What should you do when an arbitration is filed that contains unfavorable facts that may result in regulatory action?  FINRA data mines arbitrations to identify enforcement cases.  Each arbitrator is empowered in an appropriate case to make a mid-arbitration referral, thus raising a possibility that a broker-dealer or associated person will litigate the remainder of the arbitration while managing an Enforcement investigation.  In these circumstances, the facts of the arbitration, and existence of the Enforcement action, will spill over into the other proceeding.  The referring arbitrator may remain to decide the arbitration, unless he or she determines to recuse himself.  The Enforcement investigation likely will dig much deeper into the facts than the arbitration, covering issues involving other unrelated customers or a broker-dealer’s possible supervisory failings. While there are lots of reasons to seek another arbitration forum rather than FINRA, any effort to limit a customer’s (or associated person’s) right to FINRA arbitration by forum selecting is a violation of FINRA rules.

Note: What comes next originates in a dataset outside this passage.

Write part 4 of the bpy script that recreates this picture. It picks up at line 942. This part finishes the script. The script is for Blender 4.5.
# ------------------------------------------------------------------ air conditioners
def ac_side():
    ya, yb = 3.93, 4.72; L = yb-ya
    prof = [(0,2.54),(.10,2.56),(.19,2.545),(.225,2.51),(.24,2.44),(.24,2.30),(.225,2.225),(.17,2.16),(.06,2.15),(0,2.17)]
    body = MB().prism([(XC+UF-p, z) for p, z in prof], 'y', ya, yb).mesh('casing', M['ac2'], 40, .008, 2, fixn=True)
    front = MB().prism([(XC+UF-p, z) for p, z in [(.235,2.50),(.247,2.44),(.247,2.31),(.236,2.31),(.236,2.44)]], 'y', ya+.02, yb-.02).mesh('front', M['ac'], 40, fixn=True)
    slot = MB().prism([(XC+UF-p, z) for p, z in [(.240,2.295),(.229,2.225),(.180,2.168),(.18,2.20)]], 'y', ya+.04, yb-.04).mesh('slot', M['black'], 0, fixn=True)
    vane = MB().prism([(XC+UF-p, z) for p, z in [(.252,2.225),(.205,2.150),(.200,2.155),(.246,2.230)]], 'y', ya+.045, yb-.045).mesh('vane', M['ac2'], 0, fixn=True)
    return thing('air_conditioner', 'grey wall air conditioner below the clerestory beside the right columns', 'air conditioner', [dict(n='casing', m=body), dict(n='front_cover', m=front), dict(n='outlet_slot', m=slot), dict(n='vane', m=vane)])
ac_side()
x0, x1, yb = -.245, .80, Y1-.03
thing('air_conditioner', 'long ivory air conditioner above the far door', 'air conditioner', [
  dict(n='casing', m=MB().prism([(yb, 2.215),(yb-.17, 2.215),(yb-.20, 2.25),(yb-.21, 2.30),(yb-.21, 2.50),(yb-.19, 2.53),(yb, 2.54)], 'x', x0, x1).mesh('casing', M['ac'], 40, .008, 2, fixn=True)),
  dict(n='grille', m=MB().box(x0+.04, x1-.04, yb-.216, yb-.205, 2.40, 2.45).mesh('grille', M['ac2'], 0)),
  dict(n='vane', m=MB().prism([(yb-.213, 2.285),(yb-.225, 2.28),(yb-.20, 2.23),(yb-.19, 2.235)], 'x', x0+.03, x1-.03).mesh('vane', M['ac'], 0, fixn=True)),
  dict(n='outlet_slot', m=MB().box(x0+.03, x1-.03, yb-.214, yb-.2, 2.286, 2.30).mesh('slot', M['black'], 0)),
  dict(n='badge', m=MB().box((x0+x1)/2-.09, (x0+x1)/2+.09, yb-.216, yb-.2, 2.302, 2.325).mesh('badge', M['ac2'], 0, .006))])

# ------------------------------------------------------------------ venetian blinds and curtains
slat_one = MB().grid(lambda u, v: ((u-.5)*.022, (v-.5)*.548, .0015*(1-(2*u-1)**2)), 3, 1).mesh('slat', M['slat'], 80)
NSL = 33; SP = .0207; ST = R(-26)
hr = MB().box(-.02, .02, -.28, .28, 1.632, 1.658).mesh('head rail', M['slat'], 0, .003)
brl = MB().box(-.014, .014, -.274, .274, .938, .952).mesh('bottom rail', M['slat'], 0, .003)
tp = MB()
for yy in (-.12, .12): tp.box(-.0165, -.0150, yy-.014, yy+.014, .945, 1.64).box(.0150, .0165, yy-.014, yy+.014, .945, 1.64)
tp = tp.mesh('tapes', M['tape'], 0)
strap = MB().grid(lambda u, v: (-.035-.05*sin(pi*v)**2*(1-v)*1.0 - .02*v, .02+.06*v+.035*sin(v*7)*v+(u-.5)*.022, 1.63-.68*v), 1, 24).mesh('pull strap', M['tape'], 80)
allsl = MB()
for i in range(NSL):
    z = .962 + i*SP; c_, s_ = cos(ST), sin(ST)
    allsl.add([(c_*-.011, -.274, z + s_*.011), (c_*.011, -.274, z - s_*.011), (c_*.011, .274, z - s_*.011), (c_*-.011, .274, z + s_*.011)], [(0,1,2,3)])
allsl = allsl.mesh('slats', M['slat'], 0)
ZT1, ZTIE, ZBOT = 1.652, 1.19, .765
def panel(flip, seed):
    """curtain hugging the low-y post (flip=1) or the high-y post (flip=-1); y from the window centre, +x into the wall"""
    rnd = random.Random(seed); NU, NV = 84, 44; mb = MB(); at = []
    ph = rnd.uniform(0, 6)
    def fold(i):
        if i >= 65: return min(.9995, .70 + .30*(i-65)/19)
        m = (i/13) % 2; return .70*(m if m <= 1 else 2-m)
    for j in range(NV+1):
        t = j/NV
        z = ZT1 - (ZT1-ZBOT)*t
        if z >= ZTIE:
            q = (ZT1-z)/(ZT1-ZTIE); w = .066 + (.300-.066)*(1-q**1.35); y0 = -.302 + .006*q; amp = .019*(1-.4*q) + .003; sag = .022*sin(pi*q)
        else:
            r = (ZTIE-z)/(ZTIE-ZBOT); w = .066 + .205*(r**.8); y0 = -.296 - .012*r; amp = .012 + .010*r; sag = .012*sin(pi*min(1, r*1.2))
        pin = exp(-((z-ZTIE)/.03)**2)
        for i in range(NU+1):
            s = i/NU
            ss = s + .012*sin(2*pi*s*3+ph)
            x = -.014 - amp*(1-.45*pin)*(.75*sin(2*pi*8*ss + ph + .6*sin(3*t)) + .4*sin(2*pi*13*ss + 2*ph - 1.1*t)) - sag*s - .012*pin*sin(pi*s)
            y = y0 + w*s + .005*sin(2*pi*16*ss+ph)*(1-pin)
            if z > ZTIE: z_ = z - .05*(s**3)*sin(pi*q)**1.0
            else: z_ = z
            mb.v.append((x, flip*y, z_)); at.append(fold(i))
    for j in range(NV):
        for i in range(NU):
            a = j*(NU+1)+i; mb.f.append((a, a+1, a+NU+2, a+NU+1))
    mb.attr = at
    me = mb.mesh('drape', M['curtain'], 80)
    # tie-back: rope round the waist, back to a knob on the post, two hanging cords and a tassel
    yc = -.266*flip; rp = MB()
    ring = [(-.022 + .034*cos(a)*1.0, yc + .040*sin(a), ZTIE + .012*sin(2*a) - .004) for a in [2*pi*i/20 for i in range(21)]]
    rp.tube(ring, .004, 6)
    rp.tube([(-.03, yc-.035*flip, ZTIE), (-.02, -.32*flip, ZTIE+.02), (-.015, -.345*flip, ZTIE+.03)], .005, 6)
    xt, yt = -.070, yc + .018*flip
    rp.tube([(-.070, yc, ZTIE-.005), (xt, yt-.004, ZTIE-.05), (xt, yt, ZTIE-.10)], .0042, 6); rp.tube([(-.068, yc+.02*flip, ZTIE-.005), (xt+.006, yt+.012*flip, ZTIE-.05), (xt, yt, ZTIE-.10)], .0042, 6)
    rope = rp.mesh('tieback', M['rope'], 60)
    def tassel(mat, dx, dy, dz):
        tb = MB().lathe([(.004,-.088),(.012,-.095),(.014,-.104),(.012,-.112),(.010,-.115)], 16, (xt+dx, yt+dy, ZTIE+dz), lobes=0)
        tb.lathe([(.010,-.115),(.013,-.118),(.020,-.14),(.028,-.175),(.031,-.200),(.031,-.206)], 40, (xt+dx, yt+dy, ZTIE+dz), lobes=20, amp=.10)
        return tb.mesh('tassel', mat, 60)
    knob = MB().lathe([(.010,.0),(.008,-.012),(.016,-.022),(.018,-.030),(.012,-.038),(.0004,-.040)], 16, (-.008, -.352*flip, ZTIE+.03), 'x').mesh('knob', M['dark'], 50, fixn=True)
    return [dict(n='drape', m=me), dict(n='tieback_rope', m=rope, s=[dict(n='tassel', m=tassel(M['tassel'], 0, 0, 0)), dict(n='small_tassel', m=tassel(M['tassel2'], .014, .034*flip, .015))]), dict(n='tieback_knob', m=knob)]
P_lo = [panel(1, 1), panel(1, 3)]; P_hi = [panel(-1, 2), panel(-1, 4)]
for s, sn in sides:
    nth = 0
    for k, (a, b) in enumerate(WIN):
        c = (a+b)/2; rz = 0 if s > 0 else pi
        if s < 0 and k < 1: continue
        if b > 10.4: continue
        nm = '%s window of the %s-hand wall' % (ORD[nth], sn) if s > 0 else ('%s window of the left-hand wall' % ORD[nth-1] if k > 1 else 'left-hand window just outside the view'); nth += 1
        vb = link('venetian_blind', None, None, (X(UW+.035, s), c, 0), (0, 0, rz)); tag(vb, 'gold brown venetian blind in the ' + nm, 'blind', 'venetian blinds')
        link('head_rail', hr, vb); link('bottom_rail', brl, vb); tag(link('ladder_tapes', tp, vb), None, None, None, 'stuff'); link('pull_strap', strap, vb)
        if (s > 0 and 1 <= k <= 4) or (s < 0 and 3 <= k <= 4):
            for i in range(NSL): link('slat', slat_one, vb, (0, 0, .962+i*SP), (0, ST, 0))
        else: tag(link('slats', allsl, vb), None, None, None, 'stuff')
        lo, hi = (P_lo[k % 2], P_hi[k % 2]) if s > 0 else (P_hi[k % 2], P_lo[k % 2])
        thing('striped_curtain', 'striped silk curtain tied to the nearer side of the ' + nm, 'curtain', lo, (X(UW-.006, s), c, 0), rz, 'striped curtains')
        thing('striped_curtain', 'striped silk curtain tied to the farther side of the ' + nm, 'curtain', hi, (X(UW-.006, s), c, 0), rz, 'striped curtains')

Defense counsel needs to be mindful of these issues and should seriously consider settling early, preferably before the filing of the arbitration, in cases where there are highly problematic facts.  It can be dangerous to simply deny customer allegations and force the customer prove his or her FINRA arbitration case.  Defense counsel should carefully assess whether there is a real danger of a FINRA enforcement action when determining the appropriate arbitration strategy.